[Given request]: Reproduce exactly the lines from the top of the records below through the line holding "rnd = random.Random(7)".

[Record list]:
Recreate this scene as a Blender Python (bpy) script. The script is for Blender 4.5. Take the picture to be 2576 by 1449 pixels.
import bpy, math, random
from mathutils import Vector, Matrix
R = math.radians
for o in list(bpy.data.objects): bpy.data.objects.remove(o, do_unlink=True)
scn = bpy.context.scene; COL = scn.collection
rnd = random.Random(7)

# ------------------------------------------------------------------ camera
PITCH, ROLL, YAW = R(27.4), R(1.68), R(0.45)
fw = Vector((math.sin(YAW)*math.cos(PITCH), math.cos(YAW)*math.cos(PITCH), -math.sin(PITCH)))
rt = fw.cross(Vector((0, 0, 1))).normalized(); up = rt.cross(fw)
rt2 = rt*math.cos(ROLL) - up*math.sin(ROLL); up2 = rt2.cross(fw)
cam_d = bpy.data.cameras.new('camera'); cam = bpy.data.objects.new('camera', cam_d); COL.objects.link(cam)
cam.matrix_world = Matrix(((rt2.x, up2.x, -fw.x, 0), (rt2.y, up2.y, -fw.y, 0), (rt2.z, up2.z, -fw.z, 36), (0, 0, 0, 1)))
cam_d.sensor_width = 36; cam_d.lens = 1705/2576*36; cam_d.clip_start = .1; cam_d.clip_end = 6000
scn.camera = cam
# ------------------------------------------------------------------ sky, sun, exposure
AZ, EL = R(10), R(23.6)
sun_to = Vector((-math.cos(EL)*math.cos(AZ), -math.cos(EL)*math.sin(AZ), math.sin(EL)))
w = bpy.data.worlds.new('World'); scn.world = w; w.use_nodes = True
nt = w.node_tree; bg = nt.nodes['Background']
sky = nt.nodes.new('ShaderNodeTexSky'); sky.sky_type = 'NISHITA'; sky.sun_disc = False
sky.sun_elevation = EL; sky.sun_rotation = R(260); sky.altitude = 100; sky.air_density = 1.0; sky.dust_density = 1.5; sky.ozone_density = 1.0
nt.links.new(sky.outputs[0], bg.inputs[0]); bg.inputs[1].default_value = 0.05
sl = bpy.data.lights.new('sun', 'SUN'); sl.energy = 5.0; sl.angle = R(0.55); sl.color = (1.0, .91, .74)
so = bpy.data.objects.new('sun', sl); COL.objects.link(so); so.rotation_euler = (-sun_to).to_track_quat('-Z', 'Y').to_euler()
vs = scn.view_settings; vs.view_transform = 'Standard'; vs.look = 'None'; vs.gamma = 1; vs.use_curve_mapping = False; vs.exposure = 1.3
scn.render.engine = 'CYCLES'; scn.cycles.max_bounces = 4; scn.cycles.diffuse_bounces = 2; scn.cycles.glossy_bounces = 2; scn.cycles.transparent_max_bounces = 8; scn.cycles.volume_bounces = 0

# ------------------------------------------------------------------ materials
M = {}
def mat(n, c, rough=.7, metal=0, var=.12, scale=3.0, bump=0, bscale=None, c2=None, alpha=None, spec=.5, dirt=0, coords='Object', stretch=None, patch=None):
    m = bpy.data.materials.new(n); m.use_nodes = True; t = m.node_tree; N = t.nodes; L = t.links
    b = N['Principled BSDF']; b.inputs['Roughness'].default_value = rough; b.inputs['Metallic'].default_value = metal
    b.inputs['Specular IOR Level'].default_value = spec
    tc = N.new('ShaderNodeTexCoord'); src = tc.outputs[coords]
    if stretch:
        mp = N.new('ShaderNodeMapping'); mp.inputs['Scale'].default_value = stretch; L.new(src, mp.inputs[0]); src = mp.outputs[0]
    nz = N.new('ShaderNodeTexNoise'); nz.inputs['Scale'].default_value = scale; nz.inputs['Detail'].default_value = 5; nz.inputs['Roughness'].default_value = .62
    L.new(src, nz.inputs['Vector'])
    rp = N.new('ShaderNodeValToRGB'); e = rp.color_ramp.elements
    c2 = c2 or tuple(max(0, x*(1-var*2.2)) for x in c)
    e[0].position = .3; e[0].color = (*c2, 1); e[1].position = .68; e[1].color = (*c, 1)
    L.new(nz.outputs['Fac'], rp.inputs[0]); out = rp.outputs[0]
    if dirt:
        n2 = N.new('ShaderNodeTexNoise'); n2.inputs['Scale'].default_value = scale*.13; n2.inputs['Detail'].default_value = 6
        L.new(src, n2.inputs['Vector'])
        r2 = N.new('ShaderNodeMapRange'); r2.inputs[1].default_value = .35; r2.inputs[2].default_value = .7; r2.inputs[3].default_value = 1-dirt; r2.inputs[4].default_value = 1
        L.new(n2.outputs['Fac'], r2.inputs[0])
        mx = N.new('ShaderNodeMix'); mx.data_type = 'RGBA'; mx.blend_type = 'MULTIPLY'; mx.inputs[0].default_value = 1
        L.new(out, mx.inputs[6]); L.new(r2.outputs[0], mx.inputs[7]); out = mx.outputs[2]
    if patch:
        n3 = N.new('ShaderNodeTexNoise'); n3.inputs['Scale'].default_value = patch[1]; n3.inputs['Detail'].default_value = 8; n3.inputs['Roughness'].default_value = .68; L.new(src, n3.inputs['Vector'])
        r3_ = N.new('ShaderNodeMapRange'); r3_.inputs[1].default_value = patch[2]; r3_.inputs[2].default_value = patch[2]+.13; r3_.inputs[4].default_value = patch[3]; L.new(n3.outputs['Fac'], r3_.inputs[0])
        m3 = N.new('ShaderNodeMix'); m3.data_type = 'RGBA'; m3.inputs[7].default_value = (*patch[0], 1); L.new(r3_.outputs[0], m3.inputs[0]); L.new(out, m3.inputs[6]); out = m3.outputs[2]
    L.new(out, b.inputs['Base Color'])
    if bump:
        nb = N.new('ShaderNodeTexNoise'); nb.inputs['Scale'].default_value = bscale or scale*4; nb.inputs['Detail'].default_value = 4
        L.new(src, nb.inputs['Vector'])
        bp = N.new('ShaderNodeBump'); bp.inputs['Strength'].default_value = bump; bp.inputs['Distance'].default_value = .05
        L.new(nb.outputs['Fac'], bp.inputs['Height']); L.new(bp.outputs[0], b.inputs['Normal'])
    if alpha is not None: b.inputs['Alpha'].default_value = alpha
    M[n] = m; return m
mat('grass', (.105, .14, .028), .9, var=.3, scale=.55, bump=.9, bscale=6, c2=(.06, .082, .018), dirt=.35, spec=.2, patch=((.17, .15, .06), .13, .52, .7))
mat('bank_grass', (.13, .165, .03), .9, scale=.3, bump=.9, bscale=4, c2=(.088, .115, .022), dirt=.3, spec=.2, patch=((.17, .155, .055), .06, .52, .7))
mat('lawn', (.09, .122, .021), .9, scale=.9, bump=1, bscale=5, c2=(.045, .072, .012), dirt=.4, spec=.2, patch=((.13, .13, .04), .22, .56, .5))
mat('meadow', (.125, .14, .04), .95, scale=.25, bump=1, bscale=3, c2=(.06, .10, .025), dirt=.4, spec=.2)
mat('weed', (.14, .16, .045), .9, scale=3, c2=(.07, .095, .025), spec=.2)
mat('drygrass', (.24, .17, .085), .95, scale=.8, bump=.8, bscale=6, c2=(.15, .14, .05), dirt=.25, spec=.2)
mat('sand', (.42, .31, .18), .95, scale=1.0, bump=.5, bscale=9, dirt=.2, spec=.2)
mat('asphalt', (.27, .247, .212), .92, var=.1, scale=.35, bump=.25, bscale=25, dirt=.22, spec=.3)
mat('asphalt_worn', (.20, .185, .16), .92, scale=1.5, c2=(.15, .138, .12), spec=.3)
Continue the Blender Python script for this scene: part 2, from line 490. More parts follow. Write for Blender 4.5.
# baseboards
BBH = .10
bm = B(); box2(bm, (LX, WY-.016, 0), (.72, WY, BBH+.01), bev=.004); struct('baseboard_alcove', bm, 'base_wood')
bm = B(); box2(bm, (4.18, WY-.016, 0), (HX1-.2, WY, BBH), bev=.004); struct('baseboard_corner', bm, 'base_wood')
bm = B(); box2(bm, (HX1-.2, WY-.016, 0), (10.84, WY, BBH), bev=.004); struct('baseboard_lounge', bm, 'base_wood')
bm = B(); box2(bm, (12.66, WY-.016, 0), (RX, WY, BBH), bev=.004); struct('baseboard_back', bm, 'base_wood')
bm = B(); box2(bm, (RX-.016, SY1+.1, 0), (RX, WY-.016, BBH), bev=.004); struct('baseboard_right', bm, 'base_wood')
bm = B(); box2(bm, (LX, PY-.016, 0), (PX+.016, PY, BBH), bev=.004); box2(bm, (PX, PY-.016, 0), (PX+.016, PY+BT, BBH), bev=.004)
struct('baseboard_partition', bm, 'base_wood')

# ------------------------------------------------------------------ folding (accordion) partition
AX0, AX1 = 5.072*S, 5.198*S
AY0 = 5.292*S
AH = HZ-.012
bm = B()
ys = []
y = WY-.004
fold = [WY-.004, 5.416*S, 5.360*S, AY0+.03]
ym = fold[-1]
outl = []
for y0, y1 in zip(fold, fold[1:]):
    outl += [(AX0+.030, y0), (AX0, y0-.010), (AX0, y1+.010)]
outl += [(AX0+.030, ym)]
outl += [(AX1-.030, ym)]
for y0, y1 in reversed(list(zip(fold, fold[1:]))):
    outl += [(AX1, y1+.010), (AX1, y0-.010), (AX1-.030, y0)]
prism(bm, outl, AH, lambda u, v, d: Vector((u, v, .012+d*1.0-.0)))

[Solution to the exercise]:
Recreate this scene as a Blender Python (bpy) script. The script is for Blender 4.5. Take the picture to be 2576 by 1449 pixels.
import bpy, math, random
from mathutils import Vector, Matrix
R = math.radians
for o in list(bpy.data.objects): bpy.data.objects.remove(o, do_unlink=True)
scn = bpy.context.scene; COL = scn.collection
rnd = random.Random(7)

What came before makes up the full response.